Carbon stability and soil N2O emissions. Pyrolyzed or unpyrolyzed manure?

Abstract

Pyrolysis is a useful alternative to current waste management practices. Manure biochars can be used as C-rich soil amendments, reducing the risk of greenhouse gas (GHG) emissions derived from unpyrolyzed manure decomposition. In this study, two manure biochars and their feedstock were used as soil treatments to evaluate the impact of pyrolysis on CO2 and N2O emissions, C stability, and global warming potential (GWP) for one year under field conditions. The experiment included five treatments: unamended soil (control), pig manure (PM), pig manure biochar (PMB), dairy manure (DM), and dairy manure biochar (DMB).
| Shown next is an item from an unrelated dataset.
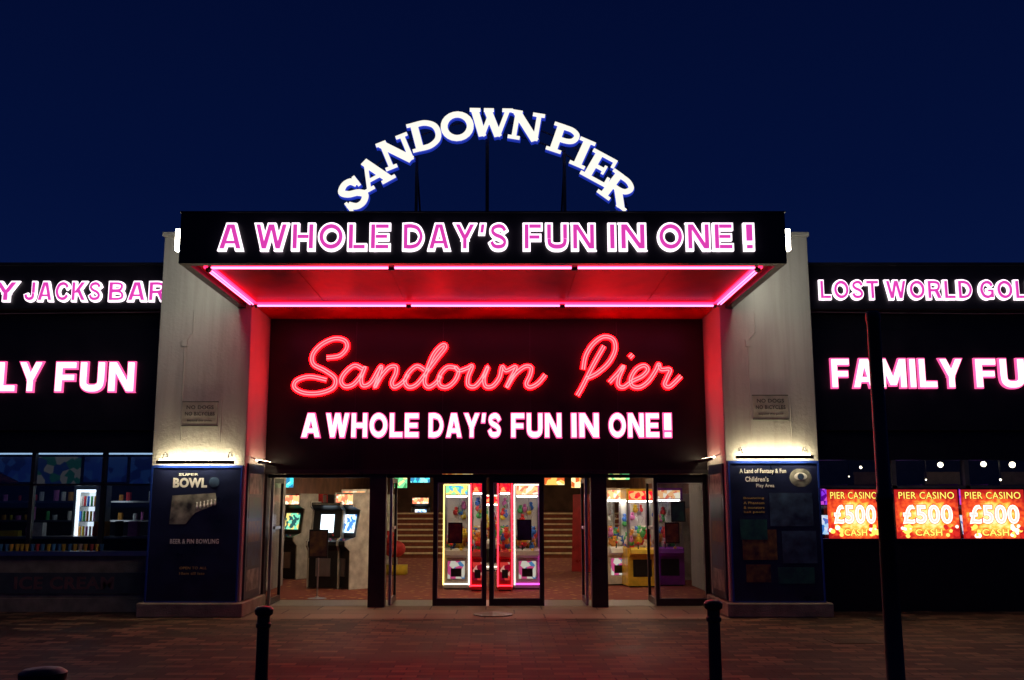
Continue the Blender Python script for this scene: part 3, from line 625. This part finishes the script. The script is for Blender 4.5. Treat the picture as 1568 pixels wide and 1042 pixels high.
# kiosk
g=group('drinks_fridge'); fx=RX(126,790,17.2); b=B(); fw=.17
b.box(fx-fw-.04,fx-fw,17.3,17.9,.2,2.0,cb_wh); b.box(fx+fw,fx+fw+.04,17.3,17.9,.2,2.0,cb_wh); b.box(fx-fw,fx+fw,17.3,17.9,1.92,2.0,cb_wh); b.box(fx-fw,fx+fw,17.3,17.9,.2,.5,cb_wh); b.box(fx-fw,fx+fw,17.86,17.9,.5,1.92,emit('fridge_back',(.85,.95,1),1.8))
b.box(fx-fw+.02,fx-fw+.04,17.32,17.36,.5,1.9,rw); b.box(fx-fw,fx+fw,17.32,17.4,1.88,1.92,rw)
for k in range(5):
    z=.6+k*.26; b.box(fx-fw,fx+fw,17.35,17.86,z-.01,z,alu)
    for j in range(5): b.cyl((fx-fw+.05+j*.06,17.42,z),(fx-fw+.05+j*.06,17.42,z+.17),.022,plc[(k*3+j*2)%7],n=8)
b.build('cabinet',g)
g=group('kiosk_counter'); b=B(); b.box(-9.6,-5.6,16.9,17.0,.2,1.1,pbr('counter_front',(.06,.1,.12),.5)); b.box(-9.65,-5.55,16.7,17.1,1.1,1.14,alu)
x=-9.4; k=0
while x<-5.8:
    wd=random.uniform(.08,.3); hh=random.uniform(.06,.38); k+=1
    if abs(x+wd/2-fx)>.35: b.box(x,x+wd,16.85,17.0,1.141,1.14+hh,random.choice(plc+[cb_gr,cb_wh,blackm])); 
    if k%3==0: b.lathe((x+.05,16.8,1.141),[(.03,0),(.045,.12),(.02,.2)],random.choice(plc),8)
    x+=wd+random.uniform(.03,.2)
b.build('counter',g)
mb=[screen('menu_%d'%i,c,.16,7) for i,c in enumerate([[(.05,.1,.3),(.3,.05,.05),(.02,.05,.15),(.4,.3,.1)],[(.02,.15,.12),(.02,.05,.2),(.3,.3,.3),(.1,.02,.02)],[(.02,.06,.35),(.01,.03,.2),(.03,.1,.4),(.1,.1,.3)]])]
g=group('kiosk_menu_board'); b=B()
for k in range(5): b.box(-9.6+k*.82,-8.85+k*.82,17.5,17.53,2.03+.03*(k%2),2.5,[mb[0],mb[2],mb[1],mb[2],mb[2]][k])
b.build('boards',g)
g=group('kiosk_umbrella'); b=B(); b.lathe((-9.0,16.9,1.95),[(.02,.5),(.5,.32),(.9,.12),(.9,.09),(.02,.44)],pbr('canvas_red',(.25,.04,.05),.8),12); b.cyl((-9.0,16.9,1.14),(-9.0,16.9,2.45),.02,alu); b.build('parasol',g)
g=group('kiosk_shelf'); b=B()
for z in(1.35,1.7): b.box(-9.2,-5.5,18.4,18.7,z,z+.03,alu)
for z in(1.38,1.73):
    for k in range(26): 
        if random.random()<.6: b.cyl((-9.1+k*.135,18.45,z),(-9.1+k*.135,18.45,z+random.uniform(.08,.25)),random.uniform(.025,.055),random.choice(plc+[cb_wh]),n=8)
b.build('shelf',g)
kl=emit('kiosk_fill_blue',(.5,.75,1),1.5)  # fill strips added, hidden above the opening, to light the kiosk contents
b=B(); b.box(-9.5,-5.6,16.4,16.44,2.57,2.61,kl); b.box(-9,-6,18.0,18.1,2.57,2.61,kl); b.build('kiosk_fill_strips',wl)
glint=emit('glint_warm',(1,.85,.55),12)  # glowing balls on rods, stand-ins for light reflections in the window glass
b=B()
for px,py,r in((1440,712,.05),(1506,711,.05),(1550,712,.055),(1318,716,.025),(1475,718,.02),(1418,735,.015),(1532,735,.02),(1300,730,.012),(1600,712,.04)):
    Y=18.5; b.sph((RX(px,py,Y),Y,RZ(py,Y)),r,glint); b.cyl((RX(px,py,Y),Y,RZ(py,Y)+.03),(RX(px,py,Y),Y,2.62),.015,blackm)
for x in(6.2,7.6,9.0,10.5): b.box(x-.35,x+.35,19.6,19.62,2.05,2.3,pbr('warm_wall_print',(.3,.2,.12),.6))
b.build('window_glints',wr)
for px in(1300,1420,1530): arcade(RX(px,760,18),18.9,0.2*random.uniform(-1,1),cb_pu,scr,h=2.05,mq=spu)

# ================================================================== GROUND
def brick():
    m,N,L=nt('brick_paving'); b=N['Principled BSDF']; tc=N.new('ShaderNodeTexCoord')
    t=N.new('ShaderNodeTexBrick'); t.inputs['Scale'].default_value=1; t.inputs['Brick Width'].default_value=.30; t.inputs['Row Height'].default_value=.15; t.inputs['Mortar Size'].default_value=.010; t.inputs['Bias'].default_value=-.35
    t.inputs['Color1'].default_value=(.04,.023,.016,1); t.inputs['Color2'].default_value=(.34,.22,.13,1); t.inputs['Mortar'].default_value=(.012,.009,.008,1); L.new(tc.outputs['Object'],t.inputs['Vector'])
    n=N.new('ShaderNodeTexNoise'); n.inputs['Scale'].default_value=.9; n.inputs['Detail'].default_value=8; L.new(tc.outputs['Object'],n.inputs[0])
    mx=N.new('ShaderNodeMix'); mx.data_type='RGBA'; mx.blend_type='MULTIPLY'; mx.inputs['Factor'].default_value=.85
    r=N.new('ShaderNodeValToRGB'); r.color_ramp.elements[0].position=.32; r.color_ramp.elements[1].position=.66; r.color_ramp.elements[0].color=(.35,.32,.30,1); L.new(n.outputs['Fac'],r.inputs[0])
    L.new(t.outputs['Color'],mx.inputs['A']); L.new(r.outputs[0],mx.inputs['B']); L.new(mx.outputs['Result'],b.inputs['Base Color'])
    mr=N.new('ShaderNodeMapRange'); mr.inputs['To Min'].default_value=.4; mr.inputs['To Max'].default_value=.8; L.new(n.outputs['Fac'],mr.inputs['Value']); L.new(mr.outputs[0],b.inputs['Roughness']); b.inputs['Specular IOR Level'].default_value=.25
    bp=N.new('ShaderNodeBump'); bp.inputs['Strength'].default_value=.7; bp.inputs['Distance'].default_value=.01; bp.invert=True; L.new(t.outputs['Fac'],bp.inputs['Height']); L.new(bp.outputs[0],b.inputs['Normal']); return m
b=B(); b.mesh([(-300,-300,0),(300,-300,0),(300,300,0),(-300,300,0)],[(0,1,2,3)],brick()); b.build('ground')
def slabs():
    m,N,L=nt('concrete_slabs'); b=N['Principled BSDF']; tc=N.new('ShaderNodeTexCoord')
    t=N.new('ShaderNodeTexBrick'); t.inputs['Scale'].default_value=1; t.inputs['Brick Width'].default_value=.9; t.inputs['Row Height'].default_value=.6; t.inputs['Mortar Size'].default_value=.012
    t.inputs['Color1'].default_value=(.15,.12,.08,1); t.inputs['Color2'].default_value=(.24,.20,.13,1); t.inputs['Mortar'].default_value=(.04,.03,.025,1)
    L.new(tc.outputs['Object'],t.inputs['Vector']); L.new(t.outputs['Color'],b.inputs['Base Color']); b.inputs['Roughness'].default_value=.65; return m
b=B(); b.mesh([(-3.62,14.9,.006),(3.62,14.9,.006),(3.62,DY+.1,.006),(-3.62,DY+.1,.006)],[(0,1,2,3)],slabs()); b.build('entrance_paving')
b=B(); b.lathe((RX(755,943,15.3),15.45,0),[(.3,.007),(.3,.02),(.24,.03),(.1,.05),(.02,.055)],blackm,24); b.build('door_stop_base')
for x,y in((6.0,15.0),(4.6,12.6)):
    b=B(); b.box(x-.3,x+.3,y-.2,y+.2,.0,.006,pbr('cast_iron_cover',(.04,.035,.03),.5,.5)); 
    for k in range(5): b.box(x-.26,x+.26,y-.16+k*.08,y-.15+k*.08,.006,.009,blackm)
    b.build('manhole_cover')

# ================================================================== STREET FURNITURE
def es(o): o.modifiers.new('e','EDGE_SPLIT').split_angle=math.radians(40)
def bollard(x,y,h=1.0,r=.045):
    b=B(); b.lathe((x,y,0),[(r*1.7,0),(r*1.7,.1),(r*1.15,.16),(r,.2),(r*.92,h-.14),(r*1.15,h-.13),(r*1.15,h-.11),(r*.95,h-.10),(r*.95,h-.06),(r*1.35,h-.045),(r*1.4,h-.015),(r*1.1,h),(.005,h+.008)],blackm,24); es(b.build('bollard',smooth=True))
bollard(-1.39,6.86,1.0); bollard(1.66,6.86,1.04); bollard(-1.74,4.35,1.0,.07)
b=B(); b.lathe((2.73,6.5,0),[(.10,0),(.10,.25),(.060,.32),(.050,1.7),(.055,1.71),(.055,1.75),(.046,1.77),(.043,2.9),(.048,2.91),(.048,2.96),(.03,2.975),(.005,2.98)],blackm,24); es(b.build('sign_post',smooth=True))

# ================================================================== SKY, CAMERA
w=bpy.data.worlds.new('World'); S.world=w; w.use_nodes=True; N=w.node_tree.nodes; L=w.node_tree.links; bg=N['Background']
tc=N.new('ShaderNodeTexCoord'); sx=N.new('ShaderNodeSeparateXYZ'); L.new(tc.outputs['Generated'],sx.inputs[0])
r=N.new('ShaderNodeValToRGB'); e=r.color_ramp.elements; e[0].position=.0; e[0].color=(.003,.010,.060,1); e[1].position=.8; e[1].color=(.0002,.0014,.014,1); x=e.new(.3); x.color=(.0010,.0050,.038,1)
L.new(sx.outputs['Z'],r.inputs[0]); L.new(r.outputs[0],bg.inputs[0]); bg.inputs[1].default_value=1.0
cam=bpy.data.cameras.new('camera'); co=bpy.data.objects.new('camera',cam); S.collection.objects.link(co); S.camera=co
co.location=(CX,0,CZ); co.rotation_euler=(math.pi/2+TH,0,0); cam.sensor_width=36; cam.lens=36*F/1568; cam.shift_x=(784-763)/1568; cam.clip_end=1000
S.view_settings.view_transform='Standard'; S.view_settings.look='None'; S.view_settings.exposure=0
The amendments were applied at a 1% w/w, adding approximately 0.5 kg C m−2. All amendments increased soil CO2 emissions; however, C mineralization was lower in pyrolyzed manures than in their corresponding feedstocks. CO2–C emissions were 8.35%, and 63% of the C from biochar and manure treatments, respectively. Biochars reduced soil N2O emissions, producing a negative N2O emission factor (N2O Ef), whereas manure treatments induced N2O fluxes for 105 days, with an N2O Ef of 0.27% after one year. Soil C stock variations were 16.4 and 6.58 t CO2-eq avoided ha−1 in treatments of biochars and manures, respectively. The mitigation potential of unpyrolyzed manure was affected by the high CO2 and N2O fluxes, whereas the biochar treatments reduced the GWP due to the changes in soil C stock with a low impact on soil emissions. Manure was more stable after pyrolysis, indicating that manure biochars are more favorable as soil amendments for environmental purposes. This could reduce the C footprint of pig and dairy farms, promoting the enhancement of soil C stocks.